I made a decision: I’d replace doomscrolling with intentional clicking. Dare I say, with pride, like a dad from the early 2000s, that I was going to "surf the internet"? Yes. Yes, I will. And those waves are delightful.


I wasn’t, in fact, cast aside by society, a fate I’d rather dramatically resigned myself to. I wasn’t off-grid. By reducing the time I spent scrolling, I found myself engaging again with what genuinely interested me. I had more time to read essays and think pieces online. If something caught my attention, I’d pause, open a new tab, and dive deeper. I felt like a teenage version of myself again, sitting cross-legged on my bed, searching for inspiration to help me develop my sense of self.


Slowing Down the Internet

Intentional internet use helped me limit the amount of information I was feeding into my brain, and I started to rediscover a teenage-like enthusiasm for discovering things. I was exploring music again, going down rabbit holes instead of letting Spotify hand me the cheat code. I was paying more attention to the emails telling me about events in my local area, new exhibitions I’d enjoy, and opportunities to build community in real life. Music started to feel personal again, in a genuine way. I realised I’d been duped by Spotify’s ready-made playlists designed to suit my exact mood on a Thursday afternoon at 3 p.m. Shouldn’t I know what I want to listen to at that time, rather than relying on some algorithm-led quick fix? Those playlists started to feel like ready meals: they look delicious on the packaging, yet never quite hit the spot after the microwave pings.


It’s not just me reaching for nostalgia. Cool girls carry digital cameras now, Y2K-inspired outfits are everywhere, and iPods are quietly making a comeback, with Back Market reporting that iPod sales jumped 48% from 2024. They now even have an entire advertising campaign built around the "no screen time" that iPod Shuffles can offer.


This piece by Emily White reveals a growing interest in ditching streaming and opting for the discontinued device instead. White’s research found that it’s the nostalgic element driving people back to iPods: they appreciate that they’re relatively "stupid" devices, with no algorithm, no ads, and no distractions from other apps. Some are even using them as time capsules to reconnect with their younger selves.


There’s also the idea that we can reclaim autonomy through iPods, with one respondent saying:

"Everything is for rent through subscriptions, and nothing is ours anymore. It seems like a way to fall back in love with music again, which has always been a rebellion to the everyday monotony of life."— Eddie Caamano, Atlanta

The piece comforted me. It suggested that by taking simple steps, like returning to the trusty iPod, we can regain some ownership over how we consume. By removing all the noise, we strip away the performative side of consumption and focus on what genuinely resonates with us.
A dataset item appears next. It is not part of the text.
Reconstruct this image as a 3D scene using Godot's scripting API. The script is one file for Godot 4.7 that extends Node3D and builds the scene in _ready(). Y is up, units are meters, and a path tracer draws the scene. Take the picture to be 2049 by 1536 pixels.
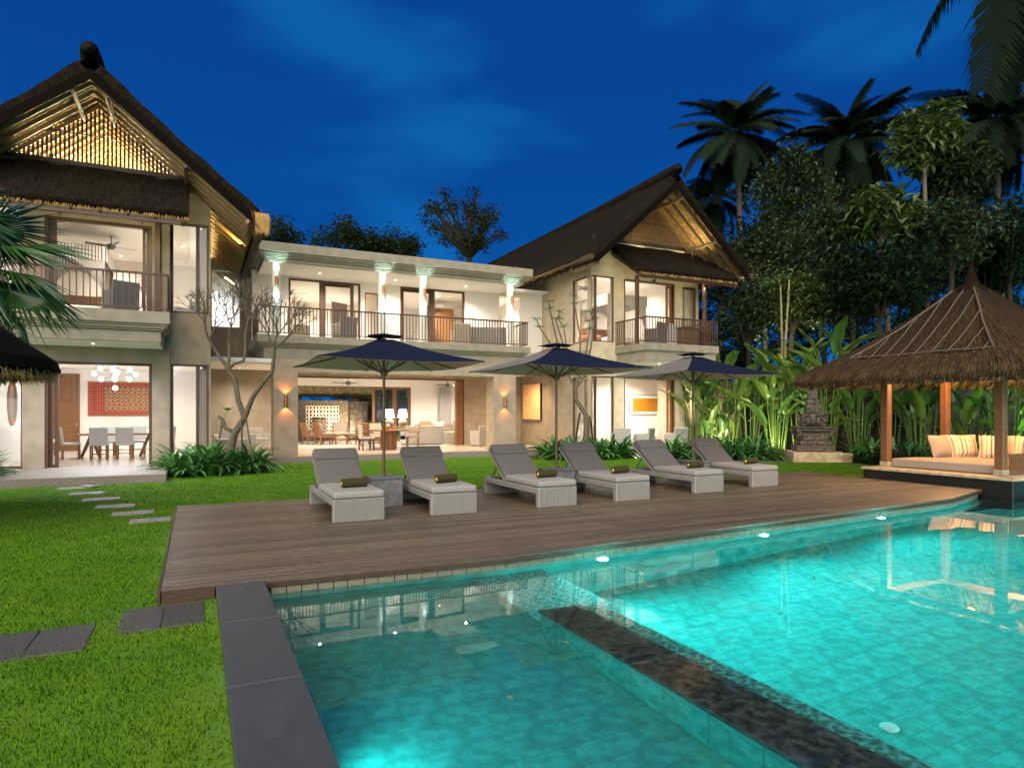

While we all have to move on from that teenager, safe in their bedroom, surrounded by wonder and sheltered from cynicism, I think it’s probably worth revisiting that state of mind from time to time. Much like returning to our childlike selves for moments of unbridled fun, it’s equally important to reconnect with that slightly angsty teenage version of ourselves. To go down the rabbit hole and uncover a little more meaning. To return to those teenage instincts: searching, questioning, and slowly relearning who we are. And, perhaps most importantly, to resist succumbing to the insistent pull of the quick dopamine fix that waits for us on every wave of the internet.


While we may never fully return to a world where doomscrolling was merely a twinkle in society’s eye, a little yearning for nostalgia might just be the antidote to our oversubscribed digital lives.